Ainda não começámos a pensar
                                               We have yet to start thinking
 Cinema e pensamento | On cinema and thought                                                                              @ André Dias

O diferimento que salva

Um homem atravessa um pátio quando é atingido pelas costas por um disparo. Cai para a frente, sobre os joelhos, impelido pelos disparos que se seguem, sem hesitações, de um atirador descarado. Acaba deitado de barriga sobre o cimento daquele pátio esconso. Trata-se apenas do terceiro homem assassinado. Estamos, portanto, bem no início do filme.



Mas logo à primeira visão, um detalhe subitamente me distrai, desperta a minha atenção por assim dizer para fora, para dentro, não sei, da brutalidade repetida do filme, tão enigmática na sua secura serial, se bem que cheia de humor. Talvez que este homem, tal como os outros, reduzido que foi a esta súbita e desastrosa aparição, não quisesse mesmo morrer. A câmara, bem próxima, como que para captar o seu adeus, rodeia-o, antecipando os passos do assassino que completa, inutilmente, a sua acção. Enquanto recebe mais balas, inúmeras, pelas costas, que dilaceram o seu bonito kispo cinzento azulado, e se encaminha assim irremediavelmente para a morte, convulsiona-se com o impacto brutal daquelas. Se olharmos com atenção, trata-se sem dúvida de um gesto bonito, talvez não apenas de um gesto, mas de um agregado de pequenos gestos, estas convulsões daquele homem moribundo. Mas desde logo, algo de provavelmente inábil se introduz e quebra aquela sincronia esperada, apesar de tudo, meramente material. Um braço a destempo, demorou a mexer-se, a sacudir-se, e vai, apenas alguns frames mais tarde, pousar na fixidez do sem alma, mas com a verosimilhança desde logo estragada.



De referir que toda a representação das convulsões ou repelões causados pelos violentos impactos é extremamente conseguida, em particular, pelo carácter rápido e consolidado, se bem que variado, das sacudidelas.

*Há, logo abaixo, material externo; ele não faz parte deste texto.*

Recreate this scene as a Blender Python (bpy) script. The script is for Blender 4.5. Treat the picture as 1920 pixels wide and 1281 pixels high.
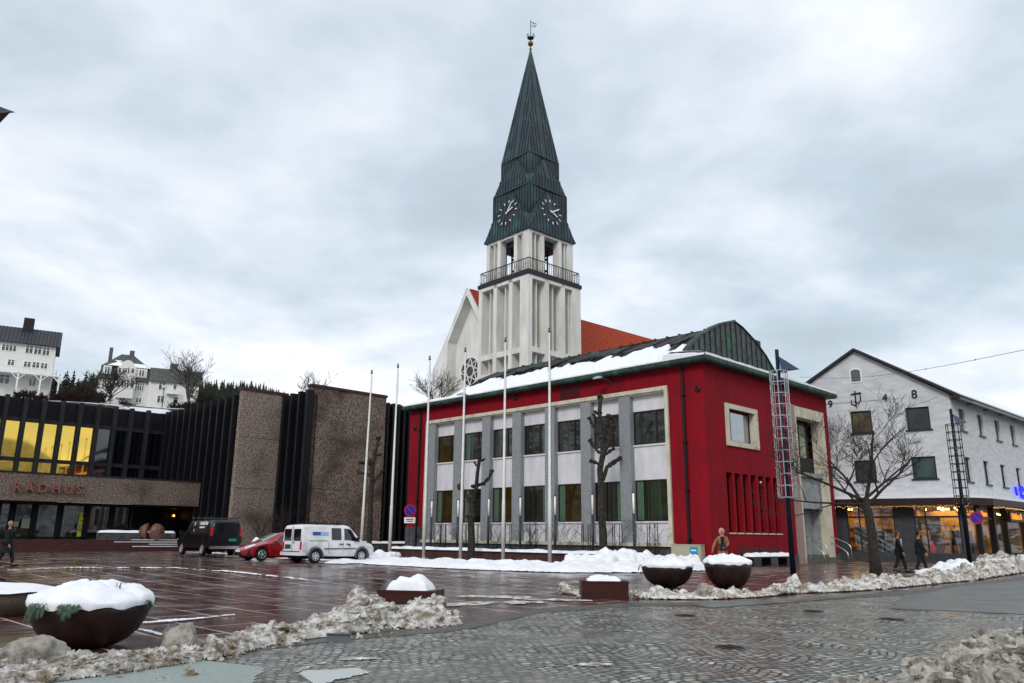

Os impactos seguintes já manifestarão uma sincronia progressivamente mais exacta entre matérias agora mais chegadas, porque ambas destituídas de vida, o inorgânico do metal da bala e o orgânico daquele corpo doravante inanimado.



Pensamos: que difícil deve ser representar uma cena semelhante, aquele encontro. Morrer, de cara virada para o chão, manifestando completamente o impacto das balas, tendo apenas como material um corpo progressivamente sem vida, sem outras possibilidades de expressão que não as dos rombos repelões de torso e ancas. Aquele actor, porventura na sua tão bela inabilidade, deu-nos a esplêndida imagem de uma vida que se esvai, não apenas enquanto “saco de batatas” que se convulsiona, mas também, e sobretudo, no diferimento que introduziu sucessivamente entre o receber a bala nas costas, o repelão do corpo e o mexer do braço. Aqui sim, sente-se a vida esvair, enquanto que, na perfeita adequação entre corpo seco e impacto, havia uma morte demasiado certa, já dada, em suma, inacreditável de abstracta. Talvez a própria ficção precise cada vez menos das verosimilhanças de uma suposta realidade, e mais destes pequenos gestos inacreditáveis, verdadeiros de tão falsos. Dirão que é um detalhe, que o resto do filme é porventura um exemplo de esquematismo sem falha, mas um detalhe sempre alegra, num cinema que se permite falhar, que faz entrar a luz, mesmo na série das mortes. Talvez não seja de somenos, talvez seja preciso, encontrar, a cada momento, em todos os passos, mesmo que subliminar, mesmo que inconsciente, sempre que necessário, este detalhe, diferimento que salva. Em cada uma das cenas essa falha mínima, invisível, onde se manifesta uma vida que teima, e a grandeza de um filme seria tão só a soma dessas falhas, das vidas que teimam, como esta em Elephant (1989) de Alan Clarke.